Tuesday, August 15, 2006

Is An Increase In The Minimum Wage Moral?

Recently we have heard a lot of discussion about increasing the minimum wage. Taking a political position in favor of increasing the minimum wage often seems to be good politics, but this may be the case only if the economic results of the minimum wage are overlooked. Anthony Bradley explains that an increase in the minimum wage will hurt teens and minorities:
"The only way to explain Republican bulldozing of the first minimum wage increase in a decade through the House of Representatives last week is election year political banditry -- even though it was paired with a cut in estate taxes. Before the Senate debates this bill, it is important to remind ourselves that government-mandated minimum wage helps no one in the long run. Parents of high school students and advocates for the poor should be outraged at the proposed increase because it discourages employers from hiring teenagers and low-skilled minorities.

[. . . .]

Emotionally, the issue is a winner -- who can be against lifting the prospects of the most poorly paid workers among us? But when viewed through economic analysis, the bill appears less rosy. Such an increase actually hurts teens and low-skilled minorities in the long run because minimum wage jobs are usually entry-level positions filled by employees with limited work experience and few job skills.

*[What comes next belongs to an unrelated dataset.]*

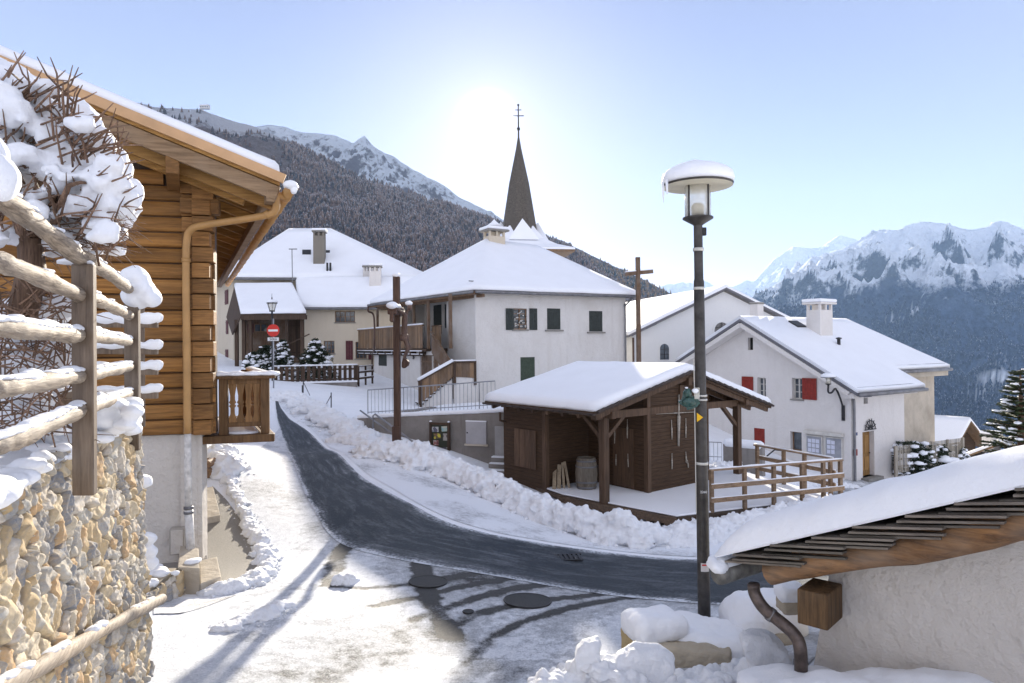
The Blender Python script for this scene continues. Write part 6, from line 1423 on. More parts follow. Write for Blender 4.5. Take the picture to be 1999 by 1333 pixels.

When the government forces employers to pay their workers more than a job’s productivity demands, employers, in order to stay in business, generally respond by hiring fewer hours of low-skill labor. Low-skill workers become too expensive to employ, creating a new army of permanent part-timers.

[. . . .]

University of Connecticut economics professor, Kenneth Couch, estimates that a one-dollar rise in the minimum wage in the current economic environment would further reduce teenage employment opportunities by at least 145,000 -- and possibly as many as 436,000 -- jobs."
Presumably, those interested in increasing the minimum wage are not trying to cause many teenagers to become unemployed. Nor are they intending to reduce the number of low-skilled workers who have jobs. Nor are they intending to reduce the incomes of employers, or increase the prices paid for goods and services. But each of these things will happen, according to economic analysis, if the minimum wage is increased.

Certainly those employees who continue in their jobs will earn more income because of a government forced increase in the wage they receive, but such an increase in their incomes will just as certainly come with a decrease in the incomes of those who become unemployed (or unemployable) because of the increased minimum wage.

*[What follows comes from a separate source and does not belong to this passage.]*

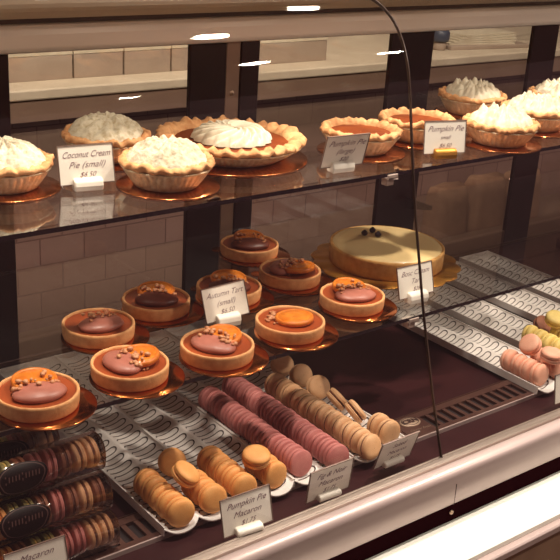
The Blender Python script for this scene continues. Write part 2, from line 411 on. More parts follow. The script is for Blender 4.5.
# ------------------------------------------------------------------ price tags
def price_tag(name, label, c, yaw, lean, roll, W, lines, base_z, sizes=None, stand_off=0, stand_mat='stand', group='price tags in the case'):
    H = W*.70
    lean = radians(lean); yaw = radians(yaw); roll = radians(roll)
    R = Matrix.Rotation(yaw, 4, 'Z') @ Matrix.Rotation(-lean, 4, 'X')
    # base point under the card centre
    bot = Vector(c)+(R @ Vector((0, 0, -H/2)))
    t = thing(name, label, 'price tag', (bot.x, bot.y, base_z), (0, 0, yaw), group)
    Ri = Matrix.Rotation(-yaw, 4, 'Z')
    L = Matrix.Translation(Ri @ (Vector(c)-Vector((bot.x, bot.y, base_z)))) @ Matrix.Rotation(-lean, 4, 'X') @ Matrix.Rotation(-roll, 4, 'Y')
    # (card is drawn in its own x-z plane facing -y)
    b = MB().box(-W/2+.0012, W/2-.0012, -.0004, .0004, -H/2+.0012, H/2-.0012)
    cd = b.build('card', M['card'], t); cd.matrix_local = L
    b = MB(); e = .0009
    b.box(-W/2, W/2, -.0012, .0012, H/2-e, H/2); b.box(-W/2, W/2, -.0012, .0012, -H/2, -H/2+e)
    b.box(-W/2, -W/2+e, -.0012, .0012, -H/2, H/2); b.box(W/2-e, W/2, -.0012, .0012, -H/2, H/2)
    fr = b.build('sleeve_edge', M['cardedge'], t); fr.matrix_local = L
    zz = H/2-H*.22
    for k, (tx, sz) in enumerate(lines):
        z = (H*.25, -.01*H, -H*.26)[k] if len(lines) > 1 else H*.25
        o = text_mesh('lettering', tx, sz, M['ink'], cd, (0, -.0006, z), (pi/2, 0, 0), .5)
        w = o.dimensions.x
        if w > W*.86: o.scale = (W*.86/w, 1, 1)
    # white block that holds the card
    low = min((L @ Vector((sx*W*.2, 0, -H/2))).z for sx in (-1, 1))
    by = (L @ Vector((0, 0, -H/2))).y
    top = max(.010, (L @ Vector((0, 0, -H/2))).z+.009)
    b = MB(); hw = .0205
    pr = [(by-.009, 0), (by-.0105, top*.45), (by-.0085, top*.85), (by-.004, top), (by+.004, top), (by+.0085, top*.85), (by+.0105, top*.45), (by+.009, 0)]
    b.prism(pr, -hw+stand_off, hw+stand_off, 0, False)
    b.build('stand_block', M[stand_mat], t, bevel=.0025, seg=3)
    return t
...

I think many people of faith strongly support an increase in the minimum wage, but I suspect they are perhaps unaware of the actual economic effects of such an increase. Perhaps they realize the full range of economic effects, and find some moral justification for government acting to gain these effects. For myself, I cannot find in my Christian faith support for using government's force in this way, because it seems to me to amount to taking from some to give to others. It seems to me that increasing the minimum wage will take income from those who will become unemployed (or become unemployable because they are a teenager), to increase the incomes of those who remain employed. I also see force used by government in a way that means people spend more for goods and services and thus have less real income for use in support of their own livelihoods and the livelihood of their families.

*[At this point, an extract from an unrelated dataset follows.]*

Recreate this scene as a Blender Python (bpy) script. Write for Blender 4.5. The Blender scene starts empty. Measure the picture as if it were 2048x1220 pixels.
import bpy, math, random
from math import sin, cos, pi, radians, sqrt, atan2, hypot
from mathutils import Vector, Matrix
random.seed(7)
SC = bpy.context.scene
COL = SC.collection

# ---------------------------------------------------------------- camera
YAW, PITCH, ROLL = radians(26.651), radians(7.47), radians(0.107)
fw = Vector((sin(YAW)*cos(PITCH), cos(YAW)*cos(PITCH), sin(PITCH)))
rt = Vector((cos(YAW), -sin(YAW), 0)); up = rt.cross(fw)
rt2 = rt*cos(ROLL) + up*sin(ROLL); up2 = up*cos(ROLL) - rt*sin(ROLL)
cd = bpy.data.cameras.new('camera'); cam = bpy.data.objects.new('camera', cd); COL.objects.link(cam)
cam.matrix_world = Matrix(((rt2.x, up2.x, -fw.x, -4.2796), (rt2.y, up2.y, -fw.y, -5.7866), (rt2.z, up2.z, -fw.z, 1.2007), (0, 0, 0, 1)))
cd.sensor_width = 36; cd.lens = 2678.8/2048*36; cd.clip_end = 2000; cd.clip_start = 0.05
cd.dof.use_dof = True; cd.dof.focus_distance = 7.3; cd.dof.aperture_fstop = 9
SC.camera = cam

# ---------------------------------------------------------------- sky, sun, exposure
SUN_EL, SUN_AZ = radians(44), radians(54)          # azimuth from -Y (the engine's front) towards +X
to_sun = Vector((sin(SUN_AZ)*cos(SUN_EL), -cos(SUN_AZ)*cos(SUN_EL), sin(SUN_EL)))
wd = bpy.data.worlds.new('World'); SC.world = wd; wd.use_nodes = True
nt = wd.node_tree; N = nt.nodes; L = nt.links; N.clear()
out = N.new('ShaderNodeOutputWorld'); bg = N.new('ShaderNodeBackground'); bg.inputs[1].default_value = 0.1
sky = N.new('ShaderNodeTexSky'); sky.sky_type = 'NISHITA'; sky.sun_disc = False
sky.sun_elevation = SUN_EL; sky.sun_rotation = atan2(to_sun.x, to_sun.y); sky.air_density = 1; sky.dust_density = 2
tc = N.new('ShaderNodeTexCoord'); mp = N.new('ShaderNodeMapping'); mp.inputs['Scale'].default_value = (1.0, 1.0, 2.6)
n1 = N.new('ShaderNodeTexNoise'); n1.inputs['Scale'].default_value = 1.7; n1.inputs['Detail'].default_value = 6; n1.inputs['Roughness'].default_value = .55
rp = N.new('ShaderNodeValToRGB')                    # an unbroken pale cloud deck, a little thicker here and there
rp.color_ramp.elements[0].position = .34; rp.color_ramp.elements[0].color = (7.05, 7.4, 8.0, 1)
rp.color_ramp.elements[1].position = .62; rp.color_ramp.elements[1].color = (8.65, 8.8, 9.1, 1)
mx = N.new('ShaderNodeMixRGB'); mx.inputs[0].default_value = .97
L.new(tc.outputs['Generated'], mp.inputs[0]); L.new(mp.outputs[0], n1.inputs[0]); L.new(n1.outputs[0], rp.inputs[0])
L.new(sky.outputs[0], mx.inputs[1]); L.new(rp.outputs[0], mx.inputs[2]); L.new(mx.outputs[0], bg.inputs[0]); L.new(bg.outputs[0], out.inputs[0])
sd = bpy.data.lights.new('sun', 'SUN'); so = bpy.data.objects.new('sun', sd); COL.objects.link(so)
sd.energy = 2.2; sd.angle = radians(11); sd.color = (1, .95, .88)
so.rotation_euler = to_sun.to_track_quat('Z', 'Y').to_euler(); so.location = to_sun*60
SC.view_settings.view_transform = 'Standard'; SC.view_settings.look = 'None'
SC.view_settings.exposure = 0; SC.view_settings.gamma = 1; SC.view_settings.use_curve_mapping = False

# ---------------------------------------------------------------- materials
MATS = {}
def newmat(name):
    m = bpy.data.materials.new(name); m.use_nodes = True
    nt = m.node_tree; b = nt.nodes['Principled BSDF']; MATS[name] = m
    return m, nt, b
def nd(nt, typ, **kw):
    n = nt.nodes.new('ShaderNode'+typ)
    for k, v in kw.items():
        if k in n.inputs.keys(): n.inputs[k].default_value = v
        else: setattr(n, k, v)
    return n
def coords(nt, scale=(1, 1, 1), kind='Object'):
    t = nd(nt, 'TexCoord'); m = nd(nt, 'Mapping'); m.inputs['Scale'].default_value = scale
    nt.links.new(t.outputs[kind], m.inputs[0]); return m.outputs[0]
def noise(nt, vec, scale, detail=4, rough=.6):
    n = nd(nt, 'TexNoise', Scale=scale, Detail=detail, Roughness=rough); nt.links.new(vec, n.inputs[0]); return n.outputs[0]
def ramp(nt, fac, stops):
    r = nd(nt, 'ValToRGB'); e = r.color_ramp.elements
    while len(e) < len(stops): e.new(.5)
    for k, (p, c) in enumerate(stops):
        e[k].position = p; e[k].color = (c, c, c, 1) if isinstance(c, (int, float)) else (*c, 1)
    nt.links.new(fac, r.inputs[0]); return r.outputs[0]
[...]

Of course, someone may want to argue that the economic analysis is not correct. That the minimum wage increase will not decrease the incomes of employers, nor will it increase the prices paid for goods and services, nor will it cause people to loose jobs they would have otherwise had. What I am interested in is, assuming the results described by Mr. Bradley and myself here will occur, how can we see an increase in the minimum wage as moral?